The Khans' son, Army Capt. Humayun Khan, was killed in Iraq in 2004.

Khan recalled that his friends warned him: "You will be maligned. Your reputation will be questioned." But he said he was moved to speak by two factors — the "bigoted words" against Muslims and immigrants by then-candidate Trump, and the fears of children who worried their immigrant parents would be deported.

"This is the time the nation needs us," Khan said. "These children need us. They have to have a voice."

At the convention, Khan criticized Trump and said, "Let me ask you, have you even read the United States Constitution?" before pulling out a copy of the document.

Khan pulled out his Constitution again Wednesday and read from the 14th Amendment, noting the clause that guarantees equal treatment for all citizens.

Baltimore County Executive Kevin Kamenetz presented Khan with a citation and proclaimed Wednesday as Unity Day in the county.

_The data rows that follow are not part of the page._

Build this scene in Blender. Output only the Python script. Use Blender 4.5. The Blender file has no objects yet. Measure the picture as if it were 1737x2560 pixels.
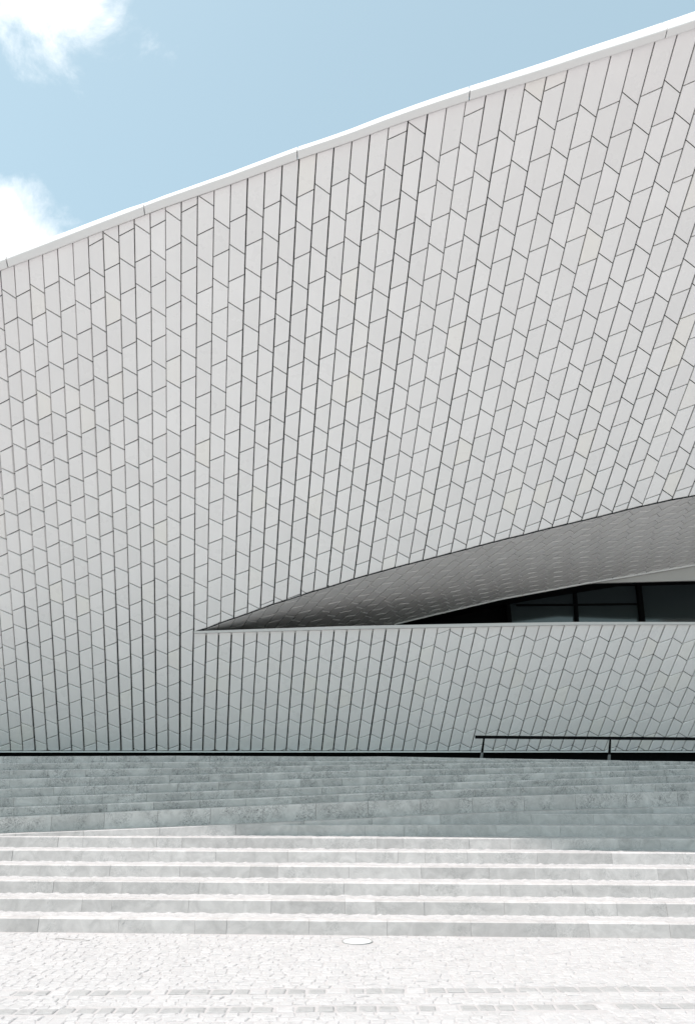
import bpy, bmesh, math, random
import numpy as np
from mathutils import Vector
random.seed(7)
C = bpy.context.scene.collection
SC = bpy.context.scene
# ------------------------------------------------------------------ camera
F, CX, CY, H = 1870.0, 868.5, 1280.0, 1.73
TH = math.radians(19.63)
cT, sT = math.cos(TH), math.sin(TH)
cam = bpy.data.cameras.new('camera')
cam.sensor_fit = 'VERTICAL'; cam.sensor_height = 36.0
cam.lens = 36.0 * F / 2560.0
cam.clip_start = 0.1; cam.clip_end = 3000
camo = bpy.data.objects.new('camera', cam); C.objects.link(camo)
camo.location = (0, 0, H); camo.rotation_euler = (math.pi/2 + TH, 0, 0)
SC.camera = camo
# ------------------------------------------------------------------ sky and sun
SUN_EL, SUN_AZ = 65.0, 35.0          # azimuth counted from -X towards -Y
el, az = math.radians(SUN_EL), math.radians(SUN_AZ)
SUN = Vector((-math.cos(el)*math.cos(az), -math.cos(el)*math.sin(az), math.sin(el)))
sun = bpy.data.lights.new('sun', 'SUN'); sun.energy = 2.75; sun.angle = math.radians(0.55)
sun.color = (1.0, 0.925, 0.92)
suno = bpy.data.objects.new('sun', sun); C.objects.link(suno)
suno.rotation_euler = (-SUN).to_track_quat('-Z', 'Y').to_euler()
suno.location = (-8, -10, 30)
SC.view_settings.view_transform = 'Standard'; SC.view_settings.look = 'None'
SC.view_settings.gamma = 1.0; SC.view_settings.exposure = 0.84
SC.view_settings.use_curve_mapping = False

def raydir(x, y):
    dx = (x-CX)/F; dy = (CY-y)/F
    return Vector((dx, cT-dy*sT, sT+dy*cT)).normalized()

world = bpy.data.worlds.new('World'); SC.world = world; world.use_nodes = True
nt = world.node_tree; N = nt.nodes; L = nt.links
for n in list(N): N.remove(n)
def nd(t, **kw):
    n = N.new(t)
    for k, v in kw.items(): setattr(n, k, v)
    return n
out = nd('ShaderNodeOutputWorld'); bg = nd('ShaderNodeBackground'); L.new(bg.outputs[0], out.inputs[0])
sky = nd('ShaderNodeTexSky', sky_type='NISHITA'); sky.sun_disc = False
sky.sun_elevation = el; sky.sun_rotation = math.atan2(SUN.x, SUN.y)
sky.altitude = 0; sky.air_density = 1.0; sky.dust_density = 1.6; sky.ozone_density = 1.6
bg.inputs['Strength'].default_value = 0.15
tc = nd('ShaderNodeTexCoord')
def math_(op, a, b=None, clamp=False):
    m = nd('ShaderNodeMath', operation=op); m.use_clamp = clamp
    for i, v in enumerate((a, b)):
        if v is None: continue
        if isinstance(v, (int, float)): m.inputs[i].default_value = v
        else: L.new(v, m.inputs[i])
    return m.outputs[0]
def blob(x, y, rad, amp):
    d = raydir(x, y)
    v = nd('ShaderNodeVectorMath', operation='DISTANCE'); L.new(tc.outputs['Generated'], v.inputs[0])
    v.inputs[1].default_value = d
    g = math_('MULTIPLY', v.outputs['Value'], 1.0/rad)
    g = math_('SUBTRACT', 1.0, g, True)
    return math_('MULTIPLY', g, amp)
nz = nd('ShaderNodeTexNoise'); nz.inputs['Scale'].default_value = 9.0; nz.inputs['Detail'].default_value = 9
nz.inputs['Roughness'].default_value = 0.62; nz.inputs['Distortion'].default_value = 0.35
L.new(tc.outputs['Generated'], nz.inputs['Vector'])
big = nd('ShaderNodeTexNoise'); big.inputs['Scale'].default_value = 2.1; big.inputs['Detail'].default_value = 2
L.new(tc.outputs['Generated'], big.inputs['Vector'])
field = math_('ADD', math_('MULTIPLY', nz.outputs['Fac'], 1.05), math_('MULTIPLY', big.outputs['Fac'], 0.2))
for b in ((140, -25, .14, .60), (15, 615, .12, .45), (120, 650, .10, .40), (-700, 300, .25, .6), (-300, -600, .22, .6), (2600, 500, .2, .6), (1500, -900, .25, .55)):
    field = math_('ADD', field, blob(*b))
cm = nd('ShaderNodeMapRange'); cm.interpolation_type = 'SMOOTHSTEP'
cm.inputs['From Min'].default_value = 0.84; cm.inputs['From Max'].default_value = 1.20
L.new(field, cm.inputs['Value'])
haze = nd('ShaderNodeMix', data_type='RGBA'); haze.inputs['Factor'].default_value = 0.30
haze.inputs['B'].default_value = (3.35, 4.15, 4.3, 1)
tint = nd('ShaderNodeMix', data_type='RGBA', blend_type='MULTIPLY'); tint.inputs['Factor'].default_value = 1.0
tint.inputs['B'].default_value = (.95, 1.0, .785, 1)
L.new(sky.outputs[0], tint.inputs['A']); L.new(tint.outputs['Result'], haze.inputs['A'])
mx = nd('ShaderNodeMix', data_type='RGBA')
L.new(cm.outputs[0], mx.inputs['Factor']); L.new(haze.outputs['Result'], mx.inputs['A'])
cs = nd('ShaderNodeMix', data_type='RGBA'); cs.inputs['A'].default_value = (4.5, 4.7, 4.85, 1); cs.inputs['B'].default_value = (5.8, 5.8, 5.75, 1)
cr = nd('ShaderNodeMapRange'); cr.inputs['From Min'].default_value = .42; cr.inputs['From Max'].default_value = .62
cn = nd('ShaderNodeTexNoise'); cn.inputs['Scale'].default_value = 13; cn.inputs['Detail'].default_value = 5
L.new(tc.outputs['Generated'], cn.inputs['Vector']); L.new(cn.outputs['Fac'], cr.inputs['Value']); L.new(cr.outputs[0], cs.inputs['Factor'])
L.new(cs.outputs['Result'], mx.inputs['B'])
L.new(mx.outputs['Result'], bg.inputs['Color'])

# ------------------------------------------------------------------ helpers
def P(x, y, d):
    """point seen at photograph pixel (x, y) at depth d in front of the camera"""
    dx = (x-CX)/F; dy = (CY-y)/F
    return Vector((dx*d, d*(cT-dy*sT), H+d*(sT+dy*cT)))
def PY(x, y, Y):
    dy = (CY-y)/F
    return P(x, y, Y/(cT-dy*sT))
def px(p):
    Z = p[2]-H
    d = p[1]*cT+Z*sT; u = -p[1]*sT+Z*cT
    return CX+F*p[0]/d, CY-F*u/d
def lin(tab):
    xs = [a for a, _ in tab]; ys = [b for _, b in tab]
    def f(x):
        if x < xs[0]: return ys[0]+(ys[1]-ys[0])/(xs[1]-xs[0])*(x-xs[0])
        if x > xs[-1]: return ys[-1]+(ys[-1]-ys[-2])/(xs[-1]-xs[-2])*(x-xs[-1])
        return float(np.interp(x, xs, ys))
    return f
def mesh(name, verts, faces, mat, parent=None, tone=None, smooth=False):
    me = bpy.data.meshes.new(name)
    me.from_pydata([tuple(v) for v in verts], [], faces)
    if mat: me.materials.append(mat)
    if tone is not None:
        at = me.attributes.new('tone', 'FLOAT', 'FACE')
        at.data.foreach_set('value', [tone]*len(faces) if isinstance(tone, float) else list(tone))
    if smooth:
        me.polygons.foreach_set('use_smooth', [True]*len(faces))
    me.update()
    o = bpy.data.objects.new(name, me); C.objects.link(o)
    if parent: o.parent = parent
    return o
def recalc(o):
    bm = bmesh.new(); bm.from_mesh(o.data); bmesh.ops.recalc_face_normals(bm, faces=bm.faces); bm.to_mesh(o.data); bm.free()
    return o
def empty(name, label=None, cat=None, kind=None, loc=(0, 0, 0)):
    o = bpy.data.objects.new(name, None); C.objects.link(o); o.location = loc
    if label: o['label'] = label
    if cat: o['category'] = cat
    if kind: o['kind'] = kind
    return o
def box(c, hx, hy, hz, rz=0.0):
    v = []
    for sx in (-1, 1):
        for sy in (-1, 1):
            for sz in (-1, 1):
                a, b = sx*hx, sy*hy
                v.append((c[0]+a*math.cos(rz)-b*math.sin(rz), c[1]+a*math.sin(rz)+b*math.cos(rz), c[2]+sz*hz))
    f = [(0, 1, 3, 2), (4, 6, 7, 5), (0, 4, 5, 1), (2, 3, 7, 6), (0, 2, 6, 4), (1, 5, 7, 3)]
    return v, f

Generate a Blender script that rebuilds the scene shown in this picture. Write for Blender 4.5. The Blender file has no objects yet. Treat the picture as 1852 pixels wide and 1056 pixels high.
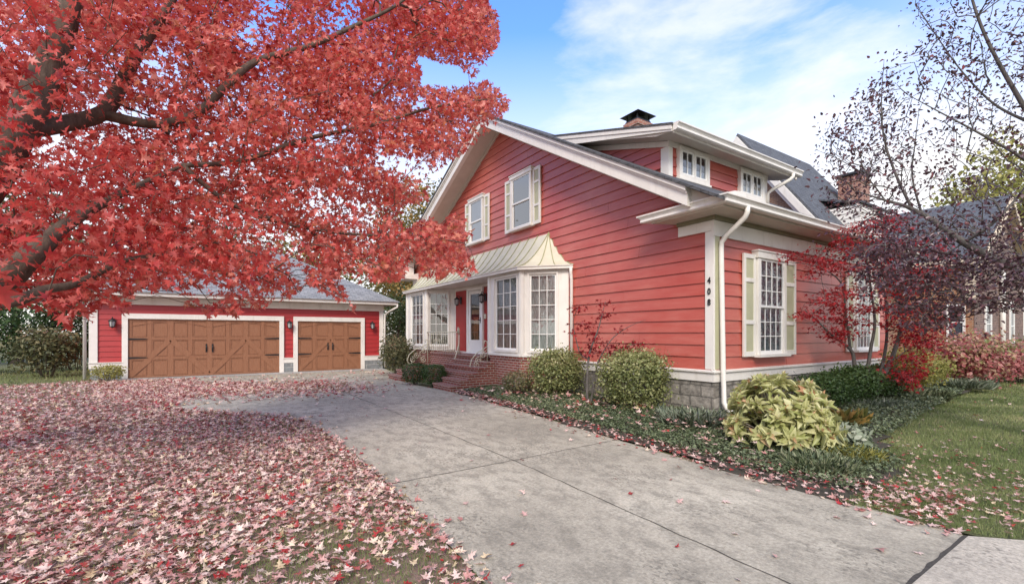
import bpy, math, random
import numpy as np
from math import sin, cos, pi, radians, sqrt, atan2
from mathutils import Vector

random.seed(7); RNG = np.random.default_rng(7)
SC = bpy.context.scene
COL = SC.collection

# ------------------------------------------------------------------ camera geometry (metres; X along the house front, Y up the drive)
F, CX, YH, H = 825.0, 926.0, 604.0, 1.6
T = math.atan(543 / 825)
cT, sT = cos(T), sin(T)
def at(px, py, d):
    """point seen at photo pixel (px, py) at depth d"""
    r = (px - CX) / F
    return np.array([d * (sT + r * cT), d * (cT - r * sT), H + (YH - py) / F * d])
def proj(p):
    p = np.asarray(p, float)
    d = p[..., 0] * sT + p[..., 1] * cT
    l = p[..., 0] * cT - p[..., 1] * sT
    ds = np.where(d > .05, d, .05)
    return CX + F * l / ds, YH - F * (p[..., 2] - H) / ds, d

# ------------------------------------------------------------------ materials
def new_mat(name):
    m = bpy.data.materials.new(name); m.use_nodes = True
    nt = m.node_tree; b = nt.nodes['Principled BSDF']
    return m, nt, b
def N(nt, t, **k):
    n = nt.nodes.new(t)
    for a, v in k.items():
        if hasattr(n, a) and a not in ('inputs',): setattr(n, a, v)
    return n
def ramp(nt, stops, interp='LINEAR'):
    n = nt.nodes.new('ShaderNodeValToRGB'); n.color_ramp.interpolation = interp
    e = n.color_ramp.elements
    while len(e) < len(stops): e.new(.5)
    for i, (p, c) in enumerate(stops):
        e[i].position = p
        e[i].color = (*c, 1) if not isinstance(c, float) else (c, c, c, 1)
    return n
def mixc(nt, f, a, b, mode='MIX'):
    n = nt.nodes.new('ShaderNodeMix'); n.data_type = 'RGBA'; n.blend_type = mode
    for sock, v in ((0, f), (6, a), (7, b)):
        if isinstance(v, bpy.types.NodeSocket): nt.links.new(v, n.inputs[sock])
        elif sock == 0: n.inputs[0].default_value = v
        else: n.inputs[sock].default_value = (*v, 1)
    return n.outputs[2]
def noise(nt, vec, scale, detail=4, rough=.55):
    n = nt.nodes.new('ShaderNodeTexNoise'); n.inputs['Scale'].default_value = scale
    n.inputs['Detail'].default_value = detail; n.inputs['Roughness'].default_value = rough
    if vec is not None: nt.links.new(vec, n.inputs['Vector'])
    return n.outputs['Fac']
def mapping(nt, vec, scale):
    n = nt.nodes.new('ShaderNodeMapping'); n.inputs['Scale'].default_value = scale
    nt.links.new(vec, n.inputs['Vector']); return n.outputs[0]
def coord(nt, kind='Object'):
    return nt.nodes.new('ShaderNodeTexCoord').outputs[kind]
def bump(nt, b, h, strength=.3, dist=.01):
    n = nt.nodes.new('ShaderNodeBump'); n.inputs['Strength'].default_value = strength; n.inputs['Distance'].default_value = dist
    nt.links.new(h, n.inputs['Height']); nt.links.new(n.outputs[0], b.inputs['Normal'])
def paint(name, c, rough=.5, var=.12, scale=2.5, bmp=.15, bscale=40, metal=0., spec=.5, stretch=(1, 1, 1), dirt=None):
    m, nt, b = new_mat(name)
    v = mapping(nt, coord(nt), stretch)
    f = noise(nt, v, scale, 6, .65)
    lo = tuple(x * (1 - var) for x in c); hi = tuple(min(1, x * (1 + var)) for x in c)
    r = ramp(nt, [(.3, lo), (.7, hi)]); nt.links.new(f, r.inputs[0])
    out = r.outputs[0]
    if dirt:
        f2 = noise(nt, mapping(nt, coord(nt), (1, 1, .25)), 5, 8, .7)
        r2 = ramp(nt, [(.52, 0.), (.75, .55)]); nt.links.new(f2, r2.inputs[0])
        out = mixc(nt, r2.outputs[0], out, dirt)
    nt.links.new(out, b.inputs['Base Color'])
    b.inputs['Roughness'].default_value = rough; b.inputs['Metallic'].default_value = metal
    b.inputs['Specular IOR Level'].default_value = spec
    if bmp: bump(nt, b, noise(nt, v, bscale, 3), bmp, .004)
    return m
def brick_mat(name, c1, c2, mortar, bw=.21, bh=.07, ms=.01, bmp=.6, rough=.85, var=.35, warp=0):
    m, nt, b = new_mat(name)
    uv = coord(nt, 'UV')
    if warp:
        tn = nt.nodes.new('ShaderNodeTexNoise'); tn.inputs['Scale'].default_value = 5; nt.links.new(uv, tn.inputs['Vector']); vm = nt.nodes.new('ShaderNodeVectorMath'); vm.operation = 'MULTIPLY_ADD'
        nt.links.new(tn.outputs['Color'], vm.inputs[0]); vm.inputs[1].default_value = (warp * 2,) * 3; nt.links.new(uv, vm.inputs[2]); uv = vm.outputs[0]
    t = nt.nodes.new('ShaderNodeTexBrick'); nt.links.new(uv, t.inputs['Vector'])
    t.inputs['Scale'].default_value = 1; t.inputs['Brick Width'].default_value = bw; t.inputs['Row Height'].default_value = bh
    t.inputs['Mortar Size'].default_value = ms; t.inputs['Mortar Smooth'].default_value = .2
    t.inputs['Color1'].default_value = (*c1, 1); t.inputs['Color2'].default_value = (*c2, 1); t.inputs['Mortar'].default_value = (*mortar, 1)
    f = noise(nt, uv, 9, 8, .7); r = ramp(nt, [(.25, 1 - var), (.75, 1 + var * .6)]); nt.links.new(f, r.inputs[0])
    nt.links.new(mixc(nt, 1., t.outputs['Color'], r.outputs[0], 'MULTIPLY'), b.inputs['Base Color'])
    b.inputs['Roughness'].default_value = rough
    inv = nt.nodes.new('ShaderNodeMath'); inv.operation = 'SUBTRACT'; inv.inputs[0].default_value = 1; nt.links.new(t.outputs['Fac'], inv.inputs[1])
    ad = nt.nodes.new('ShaderNodeMath'); ad.operation = 'MULTIPLY_ADD'; nt.links.new(noise(nt, uv, 25, 6, .7), ad.inputs[0]); ad.inputs[1].default_value = .9
    nt.links.new(inv.outputs[0], ad.inputs[2]); bump(nt, b, ad.outputs[0], bmp, .012)
    return m
def leaf_mat(name, stops, trans=.45, rough=.45, spec=.35, mottle=None):
    m = bpy.data.materials.new(name); m.use_nodes = True; nt = m.node_tree; b = nt.nodes['Principled BSDF']; out = nt.nodes['Material Output']
    a = nt.nodes.new('ShaderNodeAttribute'); a.attribute_name = 'tint'
    r = ramp(nt, stops); nt.links.new(a.outputs['Fac'], r.inputs[0])
    lc = r.outputs[0]
    if mottle:
        mr = ramp(nt, [(.5, 0.), (.66, .75)]); nt.links.new(noise(nt, coord(nt), mottle[0], 5, .65), mr.inputs[0]); lc = mixc(nt, mr.outputs[0], lc, mottle[1])
    nt.links.new(lc, b.inputs['Base Color']); b.inputs['Roughness'].default_value = rough; b.inputs['Specular IOR Level'].default_value = spec
    if trans > 0:
        t = nt.nodes.new('ShaderNodeBsdfTranslucent'); nt.links.new(lc, t.inputs[0])
        mx = nt.nodes.new('ShaderNodeMixShader'); mx.inputs[0].default_value = trans
        nt.links.new(b.outputs[0], mx.inputs[1]); nt.links.new(t.outputs[0], mx.inputs[2]); nt.links.new(mx.outputs[0], out.inputs[0])
    return m
def bark_mat(name, c, scale=14):
    m, nt, b = new_mat(name)
    v = mapping(nt, coord(nt), (1, 1, .35)); f = noise(nt, v, scale, 8, .7)
    r = ramp(nt, [(.3, tuple(x * .45 for x in c)), (.7, tuple(x * 1.35 for x in c))]); nt.links.new(f, r.inputs[0])
    nt.links.new(r.outputs[0], b.inputs['Base Color']); b.inputs['Roughness'].default_value = .9; bump(nt, b, f, .8, .02)
    return m
def glass_mat(name, tint=(.75, .8, .82), refl=.12):
    m = bpy.data.materials.new(name); m.use_nodes = True; nt = m.node_tree; nt.nodes.remove(nt.nodes['Principled BSDF']); out = nt.nodes['Material Output']
    tr = nt.nodes.new('ShaderNodeBsdfTransparent'); tr.inputs[0].default_value = (*tint, 1)
    gl = nt.nodes.new('ShaderNodeBsdfGlossy'); gl.inputs['Roughness'].default_value = .015; gl.inputs[0].default_value = (.95, .95, .95, 1)
    fr = nt.nodes.new('ShaderNodeFresnel'); fr.inputs[0].default_value = 1.5
    ad = nt.nodes.new('ShaderNodeMath'); ad.operation = 'ADD'; ad.use_clamp = True; nt.links.new(fr.outputs[0], ad.inputs[0]); ad.inputs[1].default_value = refl
    nz = noise(nt, coord(nt), 1.6, 2); bp = nt.nodes.new('ShaderNodeBump'); bp.inputs['Strength'].default_value = .06; bp.inputs['Distance'].default_value = .05
    nt.links.new(nz, bp.inputs['Height']); nt.links.new(bp.outputs[0], gl.inputs['Normal'])
    mx = nt.nodes.new('ShaderNodeMixShader'); nt.links.new(ad.outputs[0], mx.inputs[0]); nt.links.new(tr.outputs[0], mx.inputs[1]); nt.links.new(gl.outputs[0], mx.inputs[2])
    nt.links.new(mx.outputs[0], out.inputs[0]); return m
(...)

Kamenetz, a Democrat considering a run for governor in 2018, pointed to anecdotal stories of people being harassed because of their race or religion as the need to promote unity.

He also promoted an executive order he issued this year stating that county employees, including police, should not ask about any individual's immigration or citizenship status and that the county jail will not hold individuals for immigration reasons unless there's a warrant signed by a judge.

The event also featured other speakers exhorting the crowd to remember that "our victory is in our unity." Audience members waved towels and shook cowbells to signal their agreement.

Representatives from county agencies including its Human Relations Commission, Commission for Women and health department attended, as well as members of groups including Amigos of Baltimore County, CASA of Maryland, the Baltimore Jewish Council, the Baltimore County NAACP, the Greater Baltimore Muslim Council and the Islamic Society of Baltimore.


Kamenetz's campaign sent an email to supporters this week criticizing Republican Gov. Larry Hogan, who he said "refused to stand up to Donald Trump." The email highlighted the unity rally and Kamenetz's executive order.

One member of the Baltimore County Council, Republican David Marks, said this week he felt Kahn would bring a "partisan backdrop" to the county rally because of his role at the Democratic convention.

Kamenetz said in an interview before the rally that "Mr. Khan is here to protect and defend the Constitution and there is nothing partisan about that. This is what all Americans should be doing."

Khan, who lives in Virginia and has a relative in Baltimore County, said this was his 128th speaking engagement since last summer's convention. He said he is traveling next to California for a convention of young elected officials.